Mayor: Very Encouraged After Meeting in Albany About LIPA

Report says Governor Cuomo's office will work to encourage repowering of old plants.

Newsday reported on Thursday that Port Jefferson Mayor Margot Garant's planned meeting in Albany last week gave her hope that New York State was still backing efforts to repower antiquated power plants on Long Island.

Officials had already put their support behind a filing with the Federal Energy Regulatory Commission against National Grid by Port Jefferson village this August claiming the company's business practices were unfair and caused artificially higher energy prices on Long Island.

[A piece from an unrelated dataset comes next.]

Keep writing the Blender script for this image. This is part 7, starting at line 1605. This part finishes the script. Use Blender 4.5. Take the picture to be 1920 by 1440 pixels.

"Governor Andrew Cuomo's office indicated it intends to work with the framework of legislation introduced earlier this year to encourage repowering," Newsday reported.

"We're going to continue to pursue these proposals as part of our overall energy policy," spokesman Rich Azzopardi told the paper. Azzopardi was referring to a bill that plans to use funds from a Regional Greenhouse Gas Initiative to encourage rennovating old power plant sites, according to Newsday.

Click here to read the full story on Newsday's website (subscription required.)

Trying to strengthen language from a bill passed in 2011 to encourage developers to repower Port Jefferson’s power plant, Sen. Ken LaValle proposed putting those same incentives into the New York State budget this year. That attempt failed when the language was removed from the final version, according to director of communications for the senator, Drew Biondo.

Click here to read our full story on this bill.

According to Thomas Bjurlof, a resident of Port Jefferson who is an energy and information technology consultant, that bill encourages rennovating old plants, but only if they are for sale, which National Grid has already said Port Jefferson's plant is not.

Port Jefferson's filing with the FERC challenges the utility company's energy market practices, holding back on upgrading old power plants while seeking contracts for new power elsewhere.

Many institutions in the village, including the school district, the library and village government get a major portion of revenue from taxes paid by the utility on the power plant property. National Grid filed a grievance last year with Brookhaven Town and the village to lower its taxes by 90 percent.